◆ Given request ◆
Reproduce the listing verbatim.

--- Start ---

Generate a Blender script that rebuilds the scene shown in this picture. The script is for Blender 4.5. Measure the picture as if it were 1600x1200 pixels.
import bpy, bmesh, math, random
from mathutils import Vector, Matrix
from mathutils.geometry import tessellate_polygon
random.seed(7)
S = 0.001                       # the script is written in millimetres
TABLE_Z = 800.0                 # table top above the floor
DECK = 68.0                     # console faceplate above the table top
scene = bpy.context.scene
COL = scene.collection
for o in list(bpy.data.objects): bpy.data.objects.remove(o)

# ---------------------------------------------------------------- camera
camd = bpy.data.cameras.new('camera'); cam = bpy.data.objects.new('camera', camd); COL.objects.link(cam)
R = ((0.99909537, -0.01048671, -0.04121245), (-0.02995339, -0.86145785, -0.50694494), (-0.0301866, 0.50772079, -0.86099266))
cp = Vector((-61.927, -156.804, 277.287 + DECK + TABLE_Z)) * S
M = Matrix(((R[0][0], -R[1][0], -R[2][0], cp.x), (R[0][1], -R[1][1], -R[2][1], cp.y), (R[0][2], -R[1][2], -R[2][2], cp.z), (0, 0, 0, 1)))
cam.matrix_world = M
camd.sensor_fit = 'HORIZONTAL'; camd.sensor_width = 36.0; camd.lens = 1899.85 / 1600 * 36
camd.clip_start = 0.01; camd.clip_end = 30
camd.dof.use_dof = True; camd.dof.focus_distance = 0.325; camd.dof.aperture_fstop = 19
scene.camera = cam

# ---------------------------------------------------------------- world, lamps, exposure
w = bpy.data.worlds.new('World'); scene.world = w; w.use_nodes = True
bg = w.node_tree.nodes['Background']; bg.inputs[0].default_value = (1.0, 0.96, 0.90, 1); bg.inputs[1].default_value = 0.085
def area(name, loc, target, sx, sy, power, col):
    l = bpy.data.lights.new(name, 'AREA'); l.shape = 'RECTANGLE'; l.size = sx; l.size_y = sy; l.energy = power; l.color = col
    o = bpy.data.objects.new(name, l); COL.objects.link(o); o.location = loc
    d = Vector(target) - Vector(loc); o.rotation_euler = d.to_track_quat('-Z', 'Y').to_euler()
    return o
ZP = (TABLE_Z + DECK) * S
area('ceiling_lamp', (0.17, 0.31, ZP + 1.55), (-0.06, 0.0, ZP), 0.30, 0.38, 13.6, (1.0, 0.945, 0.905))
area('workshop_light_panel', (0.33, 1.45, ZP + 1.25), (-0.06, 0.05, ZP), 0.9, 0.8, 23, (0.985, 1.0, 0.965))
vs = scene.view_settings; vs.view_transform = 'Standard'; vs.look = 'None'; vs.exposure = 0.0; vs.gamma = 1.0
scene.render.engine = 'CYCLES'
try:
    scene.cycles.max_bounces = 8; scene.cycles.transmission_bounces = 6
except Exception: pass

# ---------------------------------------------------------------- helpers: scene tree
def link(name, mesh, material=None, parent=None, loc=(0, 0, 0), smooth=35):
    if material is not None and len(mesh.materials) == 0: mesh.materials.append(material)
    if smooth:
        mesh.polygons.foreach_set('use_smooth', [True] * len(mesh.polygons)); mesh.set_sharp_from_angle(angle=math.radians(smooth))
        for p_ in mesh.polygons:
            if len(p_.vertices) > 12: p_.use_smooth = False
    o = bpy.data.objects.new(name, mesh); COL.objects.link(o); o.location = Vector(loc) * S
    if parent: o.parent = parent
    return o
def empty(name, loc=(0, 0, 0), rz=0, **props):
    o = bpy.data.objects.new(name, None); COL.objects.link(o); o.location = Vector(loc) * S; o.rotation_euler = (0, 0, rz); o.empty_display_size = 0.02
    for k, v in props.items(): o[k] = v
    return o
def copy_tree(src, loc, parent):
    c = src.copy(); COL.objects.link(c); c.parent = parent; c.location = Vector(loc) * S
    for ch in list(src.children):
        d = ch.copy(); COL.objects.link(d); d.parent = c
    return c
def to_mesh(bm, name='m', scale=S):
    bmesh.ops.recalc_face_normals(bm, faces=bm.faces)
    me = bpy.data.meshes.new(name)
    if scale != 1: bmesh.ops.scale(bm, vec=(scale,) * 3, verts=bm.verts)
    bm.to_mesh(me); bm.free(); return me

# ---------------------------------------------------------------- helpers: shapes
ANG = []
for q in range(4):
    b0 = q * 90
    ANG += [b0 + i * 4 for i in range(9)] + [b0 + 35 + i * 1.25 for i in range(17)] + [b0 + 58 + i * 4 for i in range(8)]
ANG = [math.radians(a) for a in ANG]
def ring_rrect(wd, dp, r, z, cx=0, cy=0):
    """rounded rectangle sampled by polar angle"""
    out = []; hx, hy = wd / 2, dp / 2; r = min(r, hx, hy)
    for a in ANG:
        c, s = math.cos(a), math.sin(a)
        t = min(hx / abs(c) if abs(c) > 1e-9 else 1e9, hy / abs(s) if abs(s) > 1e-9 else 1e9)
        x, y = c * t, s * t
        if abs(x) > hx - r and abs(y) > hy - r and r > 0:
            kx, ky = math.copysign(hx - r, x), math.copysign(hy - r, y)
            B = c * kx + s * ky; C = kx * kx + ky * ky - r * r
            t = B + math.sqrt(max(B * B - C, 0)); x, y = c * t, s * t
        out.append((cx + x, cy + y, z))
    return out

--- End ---

◆ The completed task ◆
Generate a Blender script that rebuilds the scene shown in this picture. The script is for Blender 4.5. Measure the picture as if it were 1600x1200 pixels.
import bpy, bmesh, math, random
from mathutils import Vector, Matrix
from mathutils.geometry import tessellate_polygon
random.seed(7)
S = 0.001                       # the script is written in millimetres
TABLE_Z = 800.0                 # table top above the floor
DECK = 68.0                     # console faceplate above the table top
scene = bpy.context.scene
COL = scene.collection
for o in list(bpy.data.objects): bpy.data.objects.remove(o)

# ---------------------------------------------------------------- camera
camd = bpy.data.cameras.new('camera'); cam = bpy.data.objects.new('camera', camd); COL.objects.link(cam)
R = ((0.99909537, -0.01048671, -0.04121245), (-0.02995339, -0.86145785, -0.50694494), (-0.0301866, 0.50772079, -0.86099266))
cp = Vector((-61.927, -156.804, 277.287 + DECK + TABLE_Z)) * S
M = Matrix(((R[0][0], -R[1][0], -R[2][0], cp.x), (R[0][1], -R[1][1], -R[2][1], cp.y), (R[0][2], -R[1][2], -R[2][2], cp.z), (0, 0, 0, 1)))
cam.matrix_world = M
camd.sensor_fit = 'HORIZONTAL'; camd.sensor_width = 36.0; camd.lens = 1899.85 / 1600 * 36
camd.clip_start = 0.01; camd.clip_end = 30
camd.dof.use_dof = True; camd.dof.focus_distance = 0.325; camd.dof.aperture_fstop = 19
scene.camera = cam

# ---------------------------------------------------------------- world, lamps, exposure
w = bpy.data.worlds.new('World'); scene.world = w; w.use_nodes = True
bg = w.node_tree.nodes['Background']; bg.inputs[0].default_value = (1.0, 0.96, 0.90, 1); bg.inputs[1].default_value = 0.085
def area(name, loc, target, sx, sy, power, col):
    l = bpy.data.lights.new(name, 'AREA'); l.shape = 'RECTANGLE'; l.size = sx; l.size_y = sy; l.energy = power; l.color = col
    o = bpy.data.objects.new(name, l); COL.objects.link(o); o.location = loc
    d = Vector(target) - Vector(loc); o.rotation_euler = d.to_track_quat('-Z', 'Y').to_euler()
    return o
ZP = (TABLE_Z + DECK) * S
area('ceiling_lamp', (0.17, 0.31, ZP + 1.55), (-0.06, 0.0, ZP), 0.30, 0.38, 13.6, (1.0, 0.945, 0.905))
area('workshop_light_panel', (0.33, 1.45, ZP + 1.25), (-0.06, 0.05, ZP), 0.9, 0.8, 23, (0.985, 1.0, 0.965))
vs = scene.view_settings; vs.view_transform = 'Standard'; vs.look = 'None'; vs.exposure = 0.0; vs.gamma = 1.0
scene.render.engine = 'CYCLES'
try:
    scene.cycles.max_bounces = 8; scene.cycles.transmission_bounces = 6
except Exception: pass

# ---------------------------------------------------------------- helpers: scene tree
def link(name, mesh, material=None, parent=None, loc=(0, 0, 0), smooth=35):
    if material is not None and len(mesh.materials) == 0: mesh.materials.append(material)
    if smooth:
        mesh.polygons.foreach_set('use_smooth', [True] * len(mesh.polygons)); mesh.set_sharp_from_angle(angle=math.radians(smooth))
        for p_ in mesh.polygons:
            if len(p_.vertices) > 12: p_.use_smooth = False
    o = bpy.data.objects.new(name, mesh); COL.objects.link(o); o.location = Vector(loc) * S
    if parent: o.parent = parent
    return o
def empty(name, loc=(0, 0, 0), rz=0, **props):
    o = bpy.data.objects.new(name, None); COL.objects.link(o); o.location = Vector(loc) * S; o.rotation_euler = (0, 0, rz); o.empty_display_size = 0.02
    for k, v in props.items(): o[k] = v
    return o
def copy_tree(src, loc, parent):
    c = src.copy(); COL.objects.link(c); c.parent = parent; c.location = Vector(loc) * S
    for ch in list(src.children):
        d = ch.copy(); COL.objects.link(d); d.parent = c
    return c
def to_mesh(bm, name='m', scale=S):
    bmesh.ops.recalc_face_normals(bm, faces=bm.faces)
    me = bpy.data.meshes.new(name)
    if scale != 1: bmesh.ops.scale(bm, vec=(scale,) * 3, verts=bm.verts)
    bm.to_mesh(me); bm.free(); return me

# ---------------------------------------------------------------- helpers: shapes
ANG = []
for q in range(4):
    b0 = q * 90
    ANG += [b0 + i * 4 for i in range(9)] + [b0 + 35 + i * 1.25 for i in range(17)] + [b0 + 58 + i * 4 for i in range(8)]
ANG = [math.radians(a) for a in ANG]
def ring_rrect(wd, dp, r, z, cx=0, cy=0):
    """rounded rectangle sampled by polar angle"""
    out = []; hx, hy = wd / 2, dp / 2; r = min(r, hx, hy)
    for a in ANG:
        c, s = math.cos(a), math.sin(a)
        t = min(hx / abs(c) if abs(c) > 1e-9 else 1e9, hy / abs(s) if abs(s) > 1e-9 else 1e9)
        x, y = c * t, s * t
        if abs(x) > hx - r and abs(y) > hy - r and r > 0:
            kx, ky = math.copysign(hx - r, x), math.copysign(hy - r, y)
            B = c * kx + s * ky; C = kx * kx + ky * ky - r * r
            t = B + math.sqrt(max(B * B - C, 0)); x, y = c * t, s * t
        out.append((cx + x, cy + y, z))
    return out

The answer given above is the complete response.